## THE PROBLEM
Begin with the first line of the listing and quote every line through the one containing "tag(G().box(p.x - 0.02, 5.185, p.z"; give only those lines.
•••••
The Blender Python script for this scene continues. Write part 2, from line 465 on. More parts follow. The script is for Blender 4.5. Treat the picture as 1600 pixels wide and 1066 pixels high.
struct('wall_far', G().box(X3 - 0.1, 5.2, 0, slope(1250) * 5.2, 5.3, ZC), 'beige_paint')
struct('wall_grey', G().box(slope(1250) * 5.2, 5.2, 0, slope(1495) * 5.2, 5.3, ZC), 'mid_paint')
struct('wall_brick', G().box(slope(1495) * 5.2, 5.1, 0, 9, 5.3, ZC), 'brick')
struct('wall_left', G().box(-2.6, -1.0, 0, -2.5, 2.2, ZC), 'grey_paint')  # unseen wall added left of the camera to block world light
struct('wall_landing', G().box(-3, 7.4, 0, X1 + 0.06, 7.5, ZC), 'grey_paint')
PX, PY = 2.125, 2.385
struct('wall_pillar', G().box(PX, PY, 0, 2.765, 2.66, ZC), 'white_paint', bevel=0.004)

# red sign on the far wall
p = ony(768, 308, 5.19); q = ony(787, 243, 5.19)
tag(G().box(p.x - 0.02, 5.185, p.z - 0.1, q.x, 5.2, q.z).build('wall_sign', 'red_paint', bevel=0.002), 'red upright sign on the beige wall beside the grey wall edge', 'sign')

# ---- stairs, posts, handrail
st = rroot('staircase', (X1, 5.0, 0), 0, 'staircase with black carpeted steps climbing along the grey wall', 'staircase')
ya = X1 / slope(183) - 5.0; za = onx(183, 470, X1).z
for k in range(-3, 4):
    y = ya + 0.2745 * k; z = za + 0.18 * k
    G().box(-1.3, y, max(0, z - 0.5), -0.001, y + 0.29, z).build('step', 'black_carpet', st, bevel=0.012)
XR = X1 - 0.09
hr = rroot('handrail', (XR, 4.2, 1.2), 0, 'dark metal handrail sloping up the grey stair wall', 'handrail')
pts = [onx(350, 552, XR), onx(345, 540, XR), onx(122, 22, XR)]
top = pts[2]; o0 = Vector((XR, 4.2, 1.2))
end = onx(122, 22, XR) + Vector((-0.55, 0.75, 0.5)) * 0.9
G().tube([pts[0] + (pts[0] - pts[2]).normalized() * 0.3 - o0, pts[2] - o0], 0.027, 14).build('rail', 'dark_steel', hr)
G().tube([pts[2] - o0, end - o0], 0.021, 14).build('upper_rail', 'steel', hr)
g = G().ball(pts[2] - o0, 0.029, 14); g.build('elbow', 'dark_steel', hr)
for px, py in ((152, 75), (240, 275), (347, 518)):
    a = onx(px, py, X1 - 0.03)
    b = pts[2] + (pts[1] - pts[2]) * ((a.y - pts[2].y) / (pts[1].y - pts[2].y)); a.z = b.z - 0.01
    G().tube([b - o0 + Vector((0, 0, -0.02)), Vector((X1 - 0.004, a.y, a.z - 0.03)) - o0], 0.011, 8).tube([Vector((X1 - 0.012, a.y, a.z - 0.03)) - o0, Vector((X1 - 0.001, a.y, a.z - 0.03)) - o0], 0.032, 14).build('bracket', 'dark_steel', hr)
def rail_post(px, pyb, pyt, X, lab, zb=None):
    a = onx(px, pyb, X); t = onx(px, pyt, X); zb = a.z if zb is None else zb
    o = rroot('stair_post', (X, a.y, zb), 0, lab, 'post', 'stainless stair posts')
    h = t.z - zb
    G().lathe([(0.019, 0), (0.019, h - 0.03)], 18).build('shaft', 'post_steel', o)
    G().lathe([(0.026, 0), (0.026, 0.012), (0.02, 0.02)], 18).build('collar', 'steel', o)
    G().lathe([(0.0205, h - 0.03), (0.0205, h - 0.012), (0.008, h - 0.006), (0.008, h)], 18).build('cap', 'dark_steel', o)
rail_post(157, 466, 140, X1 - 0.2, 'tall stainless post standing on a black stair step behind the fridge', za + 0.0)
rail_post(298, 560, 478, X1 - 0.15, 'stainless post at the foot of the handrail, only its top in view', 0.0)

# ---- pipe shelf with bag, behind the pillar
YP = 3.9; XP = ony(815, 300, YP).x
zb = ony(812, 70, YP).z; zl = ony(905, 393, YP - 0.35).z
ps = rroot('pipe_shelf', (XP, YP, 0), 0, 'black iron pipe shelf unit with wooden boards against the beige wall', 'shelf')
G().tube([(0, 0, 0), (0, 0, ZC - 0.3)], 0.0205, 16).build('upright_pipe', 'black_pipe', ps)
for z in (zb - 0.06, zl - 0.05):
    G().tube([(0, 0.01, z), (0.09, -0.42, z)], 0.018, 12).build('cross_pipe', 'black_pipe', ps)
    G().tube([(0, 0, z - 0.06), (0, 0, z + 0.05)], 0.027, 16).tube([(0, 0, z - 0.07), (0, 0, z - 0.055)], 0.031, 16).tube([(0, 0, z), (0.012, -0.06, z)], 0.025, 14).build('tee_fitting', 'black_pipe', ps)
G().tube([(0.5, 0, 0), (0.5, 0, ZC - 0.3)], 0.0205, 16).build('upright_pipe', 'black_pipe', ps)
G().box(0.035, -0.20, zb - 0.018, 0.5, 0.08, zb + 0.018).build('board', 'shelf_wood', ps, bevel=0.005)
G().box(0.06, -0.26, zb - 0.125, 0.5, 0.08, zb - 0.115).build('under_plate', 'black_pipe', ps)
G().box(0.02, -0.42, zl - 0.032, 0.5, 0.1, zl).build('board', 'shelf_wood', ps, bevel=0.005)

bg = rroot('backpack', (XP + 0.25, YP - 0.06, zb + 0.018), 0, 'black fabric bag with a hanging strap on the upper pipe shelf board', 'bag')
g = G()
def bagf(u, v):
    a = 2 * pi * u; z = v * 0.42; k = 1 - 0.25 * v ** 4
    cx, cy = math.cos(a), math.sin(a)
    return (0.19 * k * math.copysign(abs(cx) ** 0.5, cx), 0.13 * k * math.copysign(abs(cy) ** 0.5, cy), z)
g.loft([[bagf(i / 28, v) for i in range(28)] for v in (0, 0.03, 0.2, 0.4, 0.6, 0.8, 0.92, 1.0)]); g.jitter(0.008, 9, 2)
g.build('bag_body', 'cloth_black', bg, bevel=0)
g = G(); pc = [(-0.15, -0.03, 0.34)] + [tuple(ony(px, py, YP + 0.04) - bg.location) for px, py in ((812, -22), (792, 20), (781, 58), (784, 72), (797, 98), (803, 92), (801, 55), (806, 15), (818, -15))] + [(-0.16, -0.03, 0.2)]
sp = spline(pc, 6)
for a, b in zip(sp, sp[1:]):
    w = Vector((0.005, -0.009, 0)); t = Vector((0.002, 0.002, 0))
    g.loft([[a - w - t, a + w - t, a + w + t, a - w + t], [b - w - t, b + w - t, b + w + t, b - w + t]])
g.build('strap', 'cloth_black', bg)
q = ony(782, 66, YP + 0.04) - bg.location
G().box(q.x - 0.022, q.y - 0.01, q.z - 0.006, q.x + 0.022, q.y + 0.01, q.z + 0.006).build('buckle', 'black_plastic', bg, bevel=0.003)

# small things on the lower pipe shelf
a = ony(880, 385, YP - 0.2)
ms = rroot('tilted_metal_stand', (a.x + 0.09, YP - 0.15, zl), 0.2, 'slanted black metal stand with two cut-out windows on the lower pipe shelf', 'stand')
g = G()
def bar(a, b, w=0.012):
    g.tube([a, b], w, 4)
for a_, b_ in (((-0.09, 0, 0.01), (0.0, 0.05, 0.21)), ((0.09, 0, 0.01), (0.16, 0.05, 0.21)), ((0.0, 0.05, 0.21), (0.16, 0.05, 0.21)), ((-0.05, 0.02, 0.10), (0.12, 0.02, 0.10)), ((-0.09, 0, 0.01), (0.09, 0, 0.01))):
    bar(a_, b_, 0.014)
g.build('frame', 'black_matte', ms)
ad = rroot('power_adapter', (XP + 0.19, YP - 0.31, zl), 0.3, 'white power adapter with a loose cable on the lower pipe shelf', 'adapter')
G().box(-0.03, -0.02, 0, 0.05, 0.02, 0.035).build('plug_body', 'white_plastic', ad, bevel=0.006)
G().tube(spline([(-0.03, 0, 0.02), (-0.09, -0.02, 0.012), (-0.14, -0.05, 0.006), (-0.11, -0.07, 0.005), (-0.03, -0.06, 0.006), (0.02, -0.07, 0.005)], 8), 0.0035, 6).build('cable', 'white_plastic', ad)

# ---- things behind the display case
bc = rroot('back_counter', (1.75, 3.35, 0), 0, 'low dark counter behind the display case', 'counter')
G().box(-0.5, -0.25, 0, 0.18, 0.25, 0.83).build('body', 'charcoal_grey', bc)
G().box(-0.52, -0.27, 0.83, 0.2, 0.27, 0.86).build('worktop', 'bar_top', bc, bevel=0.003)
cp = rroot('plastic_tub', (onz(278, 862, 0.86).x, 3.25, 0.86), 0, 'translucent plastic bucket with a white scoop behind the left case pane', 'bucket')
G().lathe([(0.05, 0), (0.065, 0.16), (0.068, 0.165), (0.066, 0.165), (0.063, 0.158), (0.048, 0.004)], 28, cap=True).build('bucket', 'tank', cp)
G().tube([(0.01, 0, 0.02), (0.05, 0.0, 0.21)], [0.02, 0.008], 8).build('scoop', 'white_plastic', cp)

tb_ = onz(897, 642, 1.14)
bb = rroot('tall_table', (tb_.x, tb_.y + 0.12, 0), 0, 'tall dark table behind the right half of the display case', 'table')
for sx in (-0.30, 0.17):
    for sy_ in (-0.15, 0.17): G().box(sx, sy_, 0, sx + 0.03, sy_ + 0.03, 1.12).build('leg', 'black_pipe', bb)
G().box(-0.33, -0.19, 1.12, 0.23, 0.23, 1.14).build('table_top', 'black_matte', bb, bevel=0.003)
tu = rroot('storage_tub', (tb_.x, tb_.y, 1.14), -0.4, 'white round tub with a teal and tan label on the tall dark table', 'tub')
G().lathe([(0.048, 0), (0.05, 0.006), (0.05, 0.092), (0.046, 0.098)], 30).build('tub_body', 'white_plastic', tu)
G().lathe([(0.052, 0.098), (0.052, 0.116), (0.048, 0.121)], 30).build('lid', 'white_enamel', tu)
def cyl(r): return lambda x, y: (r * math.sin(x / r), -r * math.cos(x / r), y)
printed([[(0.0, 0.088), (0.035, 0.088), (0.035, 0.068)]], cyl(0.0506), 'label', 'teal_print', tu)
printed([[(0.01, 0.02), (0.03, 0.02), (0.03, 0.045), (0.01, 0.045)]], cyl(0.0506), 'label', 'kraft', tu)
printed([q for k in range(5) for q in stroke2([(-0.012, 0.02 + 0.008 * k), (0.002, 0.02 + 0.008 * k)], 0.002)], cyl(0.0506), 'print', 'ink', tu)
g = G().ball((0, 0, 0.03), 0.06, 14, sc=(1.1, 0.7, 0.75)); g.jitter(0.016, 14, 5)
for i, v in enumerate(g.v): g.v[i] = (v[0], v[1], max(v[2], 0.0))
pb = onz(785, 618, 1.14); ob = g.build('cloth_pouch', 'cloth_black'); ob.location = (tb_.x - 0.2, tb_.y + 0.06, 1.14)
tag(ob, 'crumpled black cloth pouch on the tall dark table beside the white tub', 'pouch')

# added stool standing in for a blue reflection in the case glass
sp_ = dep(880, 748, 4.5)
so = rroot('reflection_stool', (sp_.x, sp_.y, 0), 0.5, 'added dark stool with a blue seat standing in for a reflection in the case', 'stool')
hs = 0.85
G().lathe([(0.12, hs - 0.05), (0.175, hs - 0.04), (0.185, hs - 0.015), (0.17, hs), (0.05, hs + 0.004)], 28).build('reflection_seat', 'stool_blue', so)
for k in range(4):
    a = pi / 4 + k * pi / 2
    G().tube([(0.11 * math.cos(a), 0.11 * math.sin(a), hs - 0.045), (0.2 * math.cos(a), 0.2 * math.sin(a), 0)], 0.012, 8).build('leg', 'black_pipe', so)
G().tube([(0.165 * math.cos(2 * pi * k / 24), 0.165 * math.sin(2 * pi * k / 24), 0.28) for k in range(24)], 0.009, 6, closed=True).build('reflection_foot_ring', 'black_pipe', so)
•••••
## SOLUTION
The Blender Python script for this scene continues. Write part 2, from line 465 on. More parts follow. The script is for Blender 4.5. Treat the picture as 1600 pixels wide and 1066 pixels high.
struct('wall_far', G().box(X3 - 0.1, 5.2, 0, slope(1250) * 5.2, 5.3, ZC), 'beige_paint')
struct('wall_grey', G().box(slope(1250) * 5.2, 5.2, 0, slope(1495) * 5.2, 5.3, ZC), 'mid_paint')
struct('wall_brick', G().box(slope(1495) * 5.2, 5.1, 0, 9, 5.3, ZC), 'brick')
struct('wall_left', G().box(-2.6, -1.0, 0, -2.5, 2.2, ZC), 'grey_paint')  # unseen wall added left of the camera to block world light
struct('wall_landing', G().box(-3, 7.4, 0, X1 + 0.06, 7.5, ZC), 'grey_paint')
PX, PY = 2.125, 2.385
struct('wall_pillar', G().box(PX, PY, 0, 2.765, 2.66, ZC), 'white_paint', bevel=0.004)

# red sign on the far wall
p = ony(768, 308, 5.19); q = ony(787, 243, 5.19)
tag(G().box(p.x - 0.02, 5.185, p.z - 0.1, q.x, 5.2, q.z).build('wall_sign', 'red_paint', bevel=0.002), 'red upright sign on the beige wall beside the grey wall edge', 'sign')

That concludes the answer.